Pieniądze te stanowią część z 87,5 mld dolarów, z zatwierdzonego przez Kongres pakietu wydatków na Irak i Afganistan i podpisanego przez prezydenta 6 listopada ub. roku.

Aż do tej pory administracja amerykańska podawała jedynie dane na  temat wysokości sum na poszczególne kontrakty. Według piątkowego raportu, niemal 5,3 mld dolarów zostało albo już wydanych lub jest przygotowanych do wypłaty, w porównaniu z kwotą 2,2 mld dolarów z  poprzedniego raportu obejmującego okres do 24 marca.

Rzecznik Białego Domu Chad Kolton argumentował, iż kwoty na  rzeczywiście poniesione wydatki nie odzwierciedlają ogromu wykonywanej pracy. Powiedział, że pieniądze z tytułu wielu długoterminowych kontraktów są wypłacane dopiero po wykonaniu istotnej części zadań.

Kiedy Biały Dom przedstawiał pierwszy z raportów w styczniu, oceniał wówczas, że do 30 czerwca zostanie wydanych 10,3 miliarda dolarów.

Zdaniem Patricka Clawsona, byłego urzędnika Banku Światowego a  obecnie szefa waszyngtońskiego Instytutu ds Bliskiego Wschodu, choć zrozumiałe, tempo wydawania pieniędzy jest zbyt powolne, aby  zdobyć w ten sposób wsparcie irackich obywateli. Clawson powiedział, że to słabe tempo, w jakim czynione są wydatki na  odbudowę, jest typowe dla krajów nie rozwiniętych.

Raport stwierdza, że rekonstrukcja Iraku posuwa się naprzód i  przytacza również wydatki z innych źródeł. W raporcie podano, że  szczepieniami objęto 85 procent irackich dzieci, odbudowano 2500 szkół i umożliwiono korzystanie z usług telefonicznych 1,2 mln Irakijczyków - co oznacza, że korzystać telefonu może o 50 procent więcej ludzi niż przed wojną.

W wydanych już 366 milionach dolarów mieszczą się 194 miliony dolarów na iracką policję i irackie wojsko oraz 109 milionów dolarów na system zaopatrzenia kraju w energie elektryczną.

Z kwoty 5,3 miliarda dolarów przeznaczonych na kontrakty, największe sumy zostaną wypłacone za prace związane z  zaopatrzeniem w energię elektryczną, na ekwipunek potrzebny w  przemyśle naftowym, na policję i siły zbrojne oraz na władze cywilne i zaopatrzenie w wodę.

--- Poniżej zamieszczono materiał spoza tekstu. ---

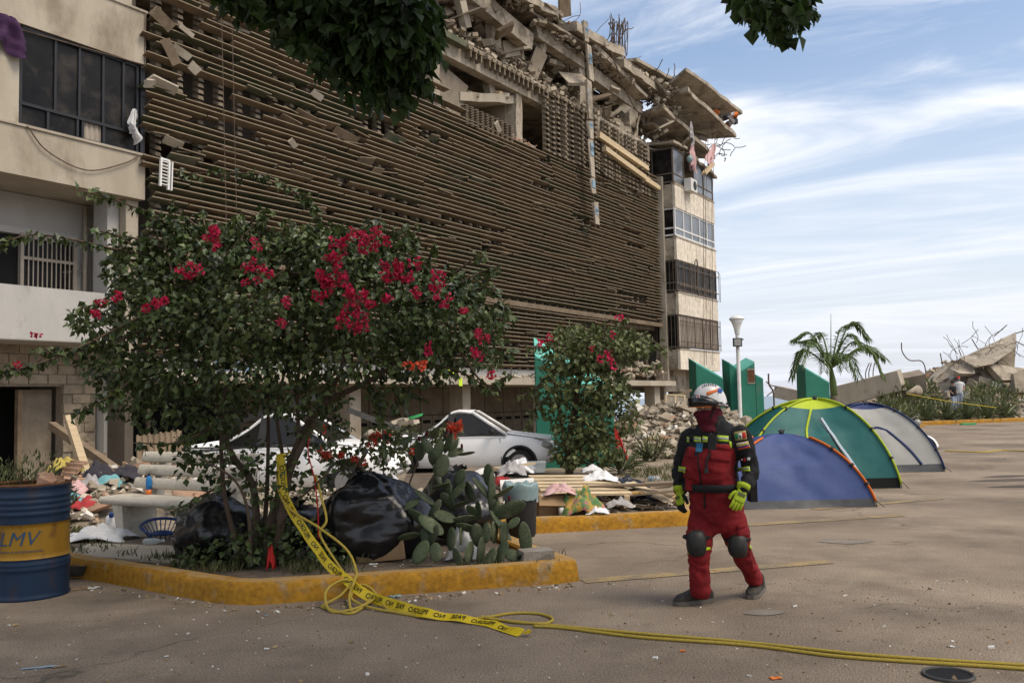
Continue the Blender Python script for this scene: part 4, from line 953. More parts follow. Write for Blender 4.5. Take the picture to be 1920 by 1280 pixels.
# shrub with orange bracts in front of the cars
base=gnd(720,1010,.125)
so_=thing('orange_bougainvillea','low straggly bougainvillea with orange blossoms before the white cars','shrub',base)
b=Bush(so_,9.9)
for pts in ([(720,1005,9.9),(690,930,9.9),(640,870,9.8),(600,850,9.8)],[(725,1005,9.9),(720,900,9.9),(715,830,9.9),(700,800,9.9)],[(735,1005,9.9),(770,900,9.9),(800,830,9.9),(850,805,9.9)],[(715,1000,9.9),(660,900,9.9),(650,850,9.9)]):
    b.limb(pts,.012,.004)
for cx,cy,rx,ry,n in ((715,825,40,30,130),(650,850,50,22,130),(780,820,55,30,120),(690,880,50,30,70),(840,810,30,14,50),(740,850,50,30,110),(618,850,20,16,40)): b.cluster(cx,cy,rx,ry,n,.075,.35,hollow=.1,pale=.3)
b.done('leaf_shrub')
for x,y,s_ in ((714,819,2),(722,826,2),(854,806,3),(845,812,3),(862,800,2),(848,800,2),(615,845,2),(605,858,1),(667,858,1),(681,860,2),(776,849,1),(700,833,2),(610,802,1),(640,852,1),(600,840,1),(700,818,2),(726,812,1)):
    m=MB()
    for q in range(1+s_): bracts(m,at(x,y,9.55)+V((rr(-1,1),0,rr(-1,1)))*.018*s_,.026,10,.034)
    m.build('flower_cluster','bract_orange',so_,world=True)['kind']='stuff'
for x,y in ((765,685),(790,685)):
    m=MB(); bracts(m,at(x,y,7.9),.04,20,.036); m.build('flower_cluster','bract_orange',bo,world=True)['kind']='stuff'

# smaller tree-like bougainvillea by the green wall
base=gnd(1068,893,.0); 
s2=thing('bougainvillea','slender olive green bougainvillea tree with few pink blossoms before the green wall','shrub',base)
b=Bush(s2,19.6)
b.limb([(1068,893,base.y),(1066,840,19.8),(1075,780,19.7),(1090,700,19.6),(1110,640,19.6)],.09,.03)
b.limb([(1072,880,19.9),(1090,800,19.6),(1120,730,19.5),(1160,660,19.5)],.06,.02)
b.limb([(1066,860,19.9),(1050,780,19.7),(1040,700,19.6),(1050,640,19.6)],.05,.02)
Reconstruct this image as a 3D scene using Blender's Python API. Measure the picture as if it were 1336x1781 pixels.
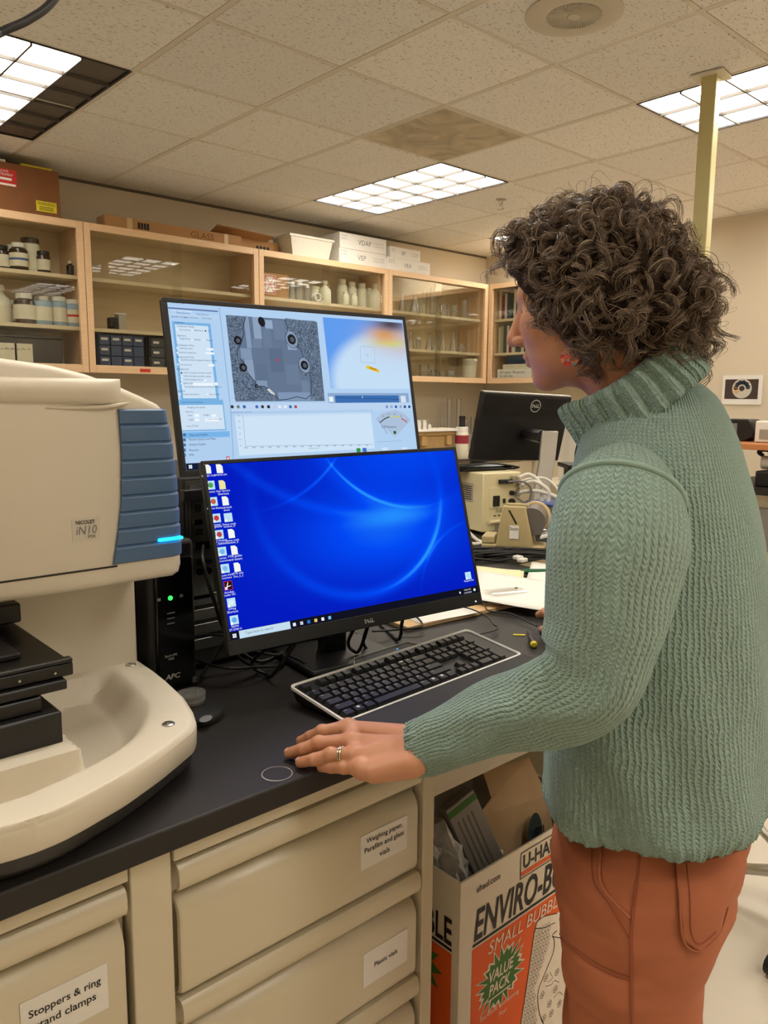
import bpy, bmesh, math, random
import numpy as np
from mathutils import Vector, Matrix
from mathutils.bvhtree import BVHTree

for o in list(bpy.data.objects): bpy.data.objects.remove(o)
SC = bpy.context.scene
COL = SC.collection
random.seed(7); RNG = np.random.default_rng(7)
R = math.radians

# ---------------------------------------------------------------- camera
CX, CY, FPX = 668.0, 890.5, 1362.76
EYE = np.array([0.0, 0.0, 1.42])
YAW, PITCH, ROLL = R(42.017), R(-8.286), R(0.451)
FWD = np.array([math.sin(YAW)*math.cos(PITCH), math.cos(YAW)*math.cos(PITCH), math.sin(PITCH)])
_rt = np.array([math.cos(YAW), -math.sin(YAW), 0.0]); _up = np.cross(_rt, FWD)
RGT = _rt*math.cos(ROLL)+_up*math.sin(ROLL); UPV = np.cross(RGT, FWD)
cam_d = bpy.data.cameras.new('camera'); cam = bpy.data.objects.new('camera', cam_d); COL.objects.link(cam)
cam_d.sensor_fit = 'VERTICAL'; cam_d.sensor_height = 36.0; cam_d.lens = FPX*36.0/1781.0
cam_d.clip_start = 0.02; cam_d.clip_end = 60
cam.matrix_world = Matrix(((RGT[0], UPV[0], -FWD[0], EYE[0]), (RGT[1], UPV[1], -FWD[1], EYE[1]), (RGT[2], UPV[2], -FWD[2], EYE[2]), (0, 0, 0, 1)))
SC.camera = cam

# ---------------------------------------------------------------- light and exposure
world = bpy.data.worlds.new('world'); SC.world = world; world.use_nodes = True
world.node_tree.nodes['Background'].inputs[0].default_value = (1.0, 0.85, 0.66, 1)
world.node_tree.nodes['Background'].inputs[1].default_value = 0.05
LAMP_COL = (1.0, 0.935, 0.835); LAMP_STR = 12.8
SC.view_settings.view_transform = 'Standard'; SC.view_settings.look = 'None'
SC.view_settings.exposure = 0.0; SC.view_settings.gamma = 1.0; SC.view_settings.use_curve_mapping = False

# measuring helpers: where a sight line meets a plane of the room
def ray(p): return FWD+RGT*(p[0]-CX)/FPX-UPV*(p[1]-CY)/FPX
def onz(p, z): d = ray(p); return EYE+d*((z-EYE[2])/d[2])
def ony(p, y): d = ray(p); return EYE+d*(y/d[1])
def onx(p, x): d = ray(p); return EYE+d*(x/d[0])
def atd(p, D): return EYE+ray(p)*D

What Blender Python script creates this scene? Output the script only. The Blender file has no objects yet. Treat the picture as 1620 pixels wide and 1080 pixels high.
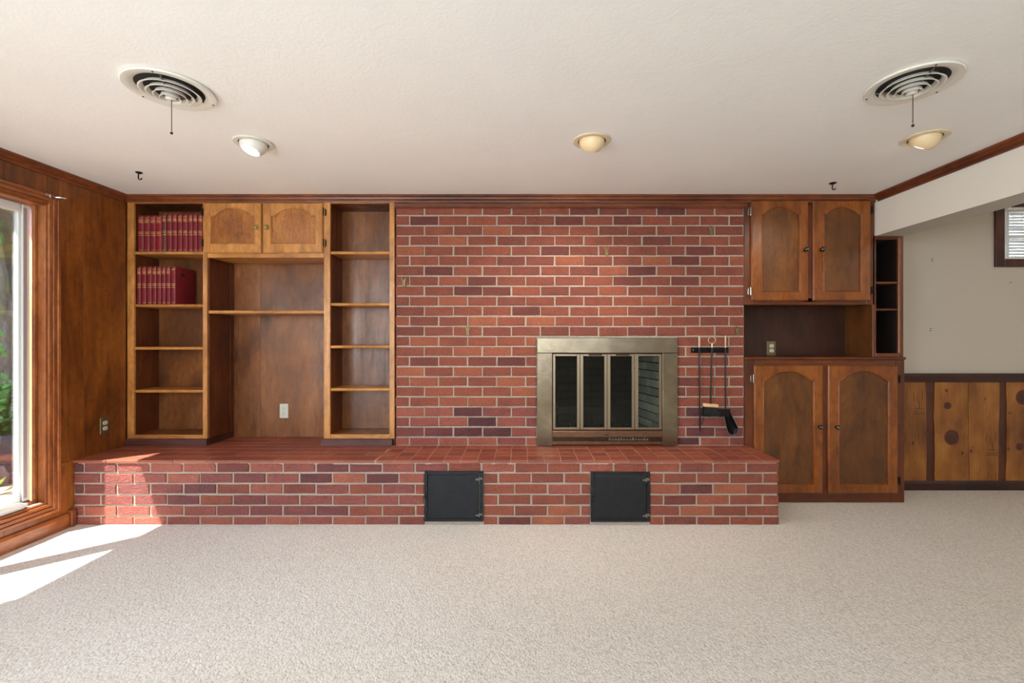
import bpy, bmesh, math, random
from mathutils import Vector, Matrix, noise

# ------------------------------------------------------------------ camera, world, sun, lights, exposure
scn = bpy.context.scene
COL = scn.collection
CAM_Z = 1.22
cam_data = bpy.data.cameras.new('camera')
cam_data.lens = 16.0
cam_data.sensor_width = 36.0
cam_data.shift_x = -16 / 1620
cam_data.shift_y = -3 / 1620
cam_data.clip_start = 0.05
cam = bpy.data.objects.new('camera', cam_data)
cam.location = (0, 0, CAM_Z)
cam.rotation_euler = (math.radians(90), 0, 0)
COL.objects.link(cam)
scn.camera = cam

world = bpy.data.worlds.new('sky')
scn.world = world
world.use_nodes = True
wn = world.node_tree
wn.nodes.clear()
w_out = wn.nodes.new('ShaderNodeOutputWorld')
w_bg = wn.nodes.new('ShaderNodeBackground')
w_sky = wn.nodes.new('ShaderNodeTexSky')
w_sky.sky_type = 'NISHITA'
w_sky.sun_disc = False
w_sky.sun_elevation = math.radians(64)
w_sky.sun_rotation = math.radians(228)
w_bg.inputs['Strength'].default_value = 0.85
wn.links.new(w_sky.outputs[0], w_bg.inputs['Color'])
wn.links.new(w_bg.outputs[0], w_out.inputs['Surface'])

sun_data = bpy.data.lights.new('sun', 'SUN')
sun_data.energy = 75.0
sun_data.angle = math.radians(0.6)
sun_data.color = (1.0, 0.98, 0.95)
sun = bpy.data.objects.new('sun', sun_data)
sun.location = (-6, -4, 9)
sun.rotation_euler = Vector((-1, -0.9, 2.77)).to_track_quat('Z', 'Y').to_euler()
COL.objects.link(sun)


def area(name, loc, target, sx, sy, energy, color, spread=180):
    d = bpy.data.lights.new(name, 'AREA')
    d.shape = 'RECTANGLE'
    d.size, d.size_y = sx, sy
    d.energy = energy
    d.color = color
    d.spread = math.radians(spread)
    o = bpy.data.objects.new(name, d)
    o.location = loc
    o.rotation_euler = (Vector(loc) - Vector(target)).to_track_quat('Z', 'Y').to_euler()
    COL.objects.link(o)
    return o


# soft fill added behind the camera; the wall there has no window
area('fill_behind', (-0.6, -2.35, 1.72), (-0.6, 3, 3.2), 3.8, 1.0, 66, (0.80, 0.93, 1.0))
# fill added inside the left wall, where no window is built
area('fill_left', (-2.85, -0.7, 1.25), (0, 0.3, 1.45), 2.2, 1.8, 98, (0.78, 0.92, 1.0))
area('hall_fill', (4.2, 1.2, 2.44), (4.2, 1.2, 0), 1.2, 1.2, 9, (1.0, 0.93, 0.84))  # plain area light over the neighbouring space, no fixture modelled

scn.view_settings.view_transform = 'Standard'
scn.view_settings.look = 'None'
scn.view_settings.exposure = 0.5
scn.view_settings.gamma = 1.0
scn.view_settings.use_curve_mapping = False
scn.cycles.max_bounces = 10
scn.cycles.diffuse_bounces = 6
scn.cycles.glossy_bounces = 4
scn.cycles.transparent_max_bounces = 12
scn.cycles.sample_clamp_indirect = 6.0
scn.cycles.caustics_reflective = False
scn.cycles.caustics_refractive = False

# ------------------------------------------------------------------ measured planes (metres)
W = 3.41          # front plane of bookcases, brick wall and right cabinets
H1 = 3.0          # front of the hearth
RB = 3.72         # back of the recess
RR = 3.70         # rear wall of the space on the right
XL = -2.96        # left wall
HZ = 0.427        # hearth top
CZ = 2.297        # ceiling
XB0, XB1 = 2.64, 2.85   # dropped beam
random.seed(7)


def X(px, Y=W):
    return (px - 826) * Y / 720.0


def Z(py, Y=W):
    return CAM_Z + (537 - py) * Y / 720.0


# ------------------------------------------------------------------ helpers
def lin(c):
    out = []
    for v in c:
        v /= 255.0
        out.append(v / 12.92 if v <= 0.04045 else ((v + 0.055) / 1.055) ** 2.4)
    return (*out, 1.0)


ORG = {}


def tag(o, label=None, cat=None, group=None, kind=None):
    if label: o['label'] = label
    if cat: o['category'] = cat
    if group: o['group'] = group
    if kind: o['kind'] = kind
    return o


def thing(name, loc, label, cat, group=None, kind=None):
    o = bpy.data.objects.new(name, None)
    o.empty_display_size = 0.05
    o.location = loc
    COL.objects.link(o)
    ORG[o.name] = Vector(loc)
    return tag(o, label, cat, group, kind)


def place(name, me, world_loc, parent=None):
    o = bpy.data.objects.new(name, me)
    COL.objects.link(o)
    w = Vector(world_loc)
    ORG[o.name] = w
    if parent is not None:
        o.parent = parent
        o.location = w - ORG[parent.name]
    else:
        o.location = w
    return o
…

Kongres wyasygnował 2,48 miliarda dolarów na odbudowę Iraku w  kwietniu 2003 roku. Z tej sumy 2,4 miliarda przeznaczono na  poszczególne kontrakty i 1,44 miliarda dolarów zostało już faktycznie wydanych - wynika z raportu.

Według raportu, wydano oprócz tego 1,1 miliarda dolarów z 13 miliardów z wieloletniej pomocy i pożyczek przyznanych przez inne kraje. A jeszcze inne pieniądze pochodzą z przejętych irackich rachunków bankowych i dochodów z ropy naftowej, chociaż duża część pieniędzy za ropę jest przeznaczona na utrzymanie nowego irackiego rządu.

W raporcie podano również, że w ciągu najbliższych 15 miesięcy koszt działania amerykańskiej ambasady w Iraku wyniesie około 1,5 miliarda dolarów. Wydatki te obejmują koszt wybudowania ogromnej nowej ambasady w Bagdadzie; koszt budowy inne źródła oceniają na  kolejny miliard dolarów.

Dane te nie uwzględniają kosztów prowadzenia działań wojennych, które - jak podała w maju administracja amerykańska - wyniosły 97 mld dolarów. Biały Dom mówi, iż należy spodziewać się, że koszty wojskowe w Iraku w roku 2005 przekroczą 50 miliardów dolarów. Zdaniem reprezentantów obu partii w USA suma ta będzie bliższa 75 miliardom dolarów.